The commission was proposed by Mayor Robert Mezzo. The proposal was for a seven-member board, which would oversee and research issues related to open space and natural resources in the borough. The commission would have no authority to buy land or make final decisions as to what to do with land, according to the draft ordinance that would have created the commission. Rather the commission would make recommendations to other borough boards.

In response to San Angelo’s comments, Mezzo said the Board of Mayor and Burgesses would choose the members of the commission, and it would only be as good as the people it was made up of.

“If you put seven people on here who have a very extreme view of the world, there’s probably not a lot that the commission is going to accomplish. That’s up to us to ensure there’s representation from people of different perspectives,” Mezzo said.

Mezzo, who voted in favor of the commission, said a lot of research and work has gone into the proposal for the commission.

“There’s been a lot of work that’s gone into this. To think that it’s just done without process or requests for information or gathering of information, which we did extensively with [Connecticut Council of Municipalities], that’s just not accurate,” Mezzo said.

Burgess Robert Neth, who had voiced concerns over the formation of a conservation commission since it was brought up earlier this summer, brought up the legal battle that ensued between sports and open space advocates when the town purchased the Gunntown property.

“I was part of the group at the time when we purchased the Gunntown property. … We as a community purchased that property for specific reasons, and for years and years and years we battled in court over what we wanted to do with that property,” Neth said. “We spent hundreds of thousands of dollars on court fees to battle that parcel of property.”

Neth told the board that he found it discouraging that, even though the borough owned that property, it did not have a say in what would be done with it.

Neth explained that he did not want the conservation commission to be set up in such a way that the borough would have to go through another court battle when it decided to use more land.

“Now we’ve just purchased a parcel of property up on the hill and I don’t want to see that same thing happen again,” Neth said.

As the board debated the matter, Deputy Mayor Tamath Rossi wondered if the proposed conservation commission could be a conservation sub-committee, which would be a branch of an already formed commission.

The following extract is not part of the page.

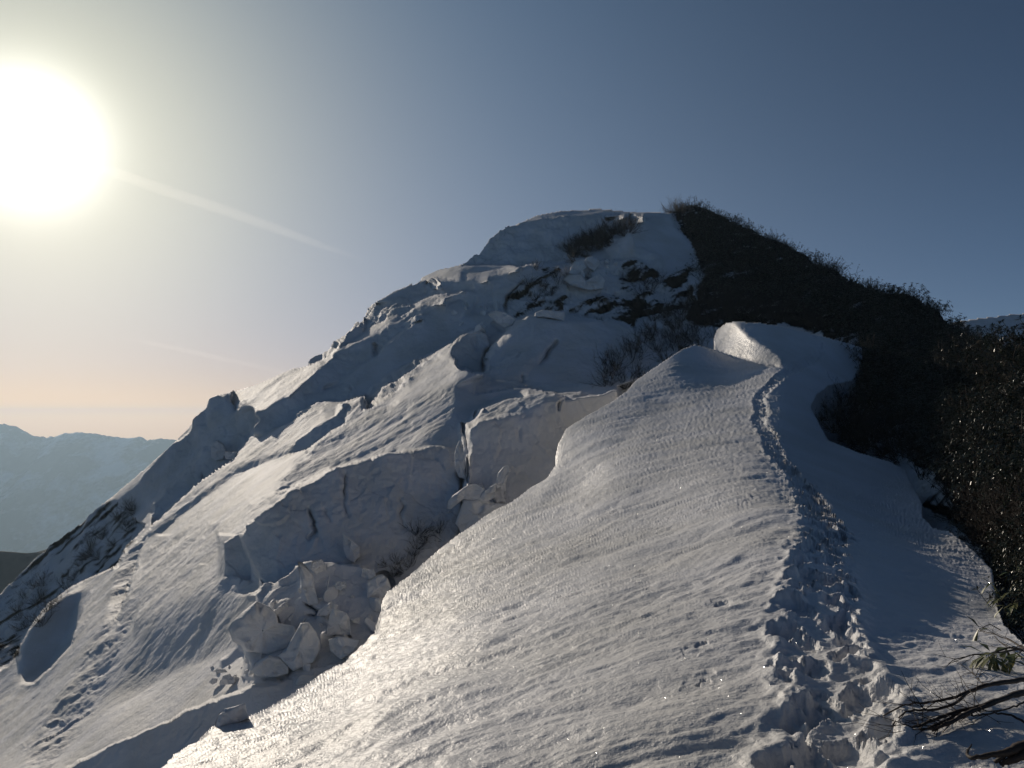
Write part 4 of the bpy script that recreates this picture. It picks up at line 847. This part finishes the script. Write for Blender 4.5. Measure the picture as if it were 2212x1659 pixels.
TWPOLYS = [([(2040, 1085), (2120, 1080), (2300, 1080), (2300, 1190), (2160, 1190), (2090, 1160)], .8, .22, 34, 15, 'flattened dead branches in the tangle at the right edge of the snow crest', 'flattened branches beside the snow crest'),
           ([(1775, 860), (1870, 815), (1900, 870), (1990, 985), (2040, 1060), (1975, 1015), (1860, 970), (1795, 935)], 1.5, .30, 46, 16, 'snow-pressed dark branches in the shaded dip right of the trail', 'pressed branches in the shaded dip'),
           ([(1530, 640), (1700, 650), (1800, 700), (1700, 700), (1560, 690)], 1.5, .3, 22, 17, 'brown leafless bush right above the split snow block', 'bare bushes above the snow block'),
           ([(1480, 640), (1560, 630), (1680, 650), (1720, 670), (1800, 715), (1700, 700), (1560, 690), (1540, 745), (1450, 760), (1400, 700)], 1.5, .42, 60, 5, 'leafless brown bush in the gully between the two snow crests', 'bare bushes in the gully'),
           ([(1300, 790), (1420, 720), (1500, 735), (1440, 790), (1370, 840), (1290, 860)], 1.6, .5, 14, 6, 'bare twiggy bush leaning out over the edge of the near snow crest', 'bare bushes at the snow edge'),
           ([(1225, 545), (1300, 500), (1360, 478), (1370, 500), (1310, 535), (1240, 570)], 1.7, .22, 44, 7, 'bare brown bush growing through the gap under the summit cornice', 'bare bushes under the cornice'),
           ([(1120, 590), (1230, 560), (1290, 600), (1220, 650), (1150, 650)], 1.2, .8, 9, 8, 'thin bare bush sticking out of the broken snow left of the ice blocks', 'bare bushes in the broken snow'),
           ([(1340, 590), (1450, 600), (1460, 650), (1370, 640)], 1.3, .8, 8, 9, 'flattened bare bush on the dark bank under the round snow shoulder', 'bare bushes under the shoulder'),
           ([(1450, 458), (1462, 450), (1475, 455), (1470, 480)], 1.8, .3, 5, 10, 'spindly bare bush standing on the summit sky line', 'bare bushes on the summit'),
           ([(895, 1150), (960, 1140), (960, 1180), (900, 1190)], .8, .6, 5, 11, 'bare bush at the foot of the big snow face', 'bare bushes under the big snow face'),
           ([(820, 1215), (900, 1190), (930, 1200), (860, 1250)], .6, .7, 6, 12, 'low bare bush in the dark gap beside the near ridge', 'bare bushes in the dark gap'),
           ([(40, 1300), (200, 1170), (330, 1060), (300, 1150), (180, 1240), (80, 1370), (10, 1400)], 1.4, .6, 26, 13, 'bare bush poking out of the rocky flank at the far left', 'bare bushes on the rocky flank')]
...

Neth felt the formation of a subcommittee was a good way to begin. Neth pointed out that the Long Term Capital Subcommittee, which he is part of, has been in existence since 1999.

Rossi said if the town forms a conservation sub-committee it can be changed in the future.

“There would be nothing to prevent us, after a year or two years, we find its really working well, we make it into a commission. Then we have the opportunity to go through the process. We have our plan of conservation and development updated,” Rossi said.

Ultimately, Neth and Burgess Michael Ciacciarella were the only board members to join Mezzo in voting for the commission.

Mezzo did not discuss the possibility of creating an ad-hoc subcommittee for conservation after the vote was cast. On his blog, Mezzo urged the board to reconsider the decision.

“Unless the matter is reconsidered, Naugatuck will remain without this valuable resource in the community,” Mezzo wrote in his blog. “I would urge the [board] members who voted no to reconsider their rejection of the concept and truly research the value that such a commission would provide to the borough. While simply creating an ad-hoc committee is an alternative option, the most productive and sustainable model is the formal commission authorized by Connecticut law.”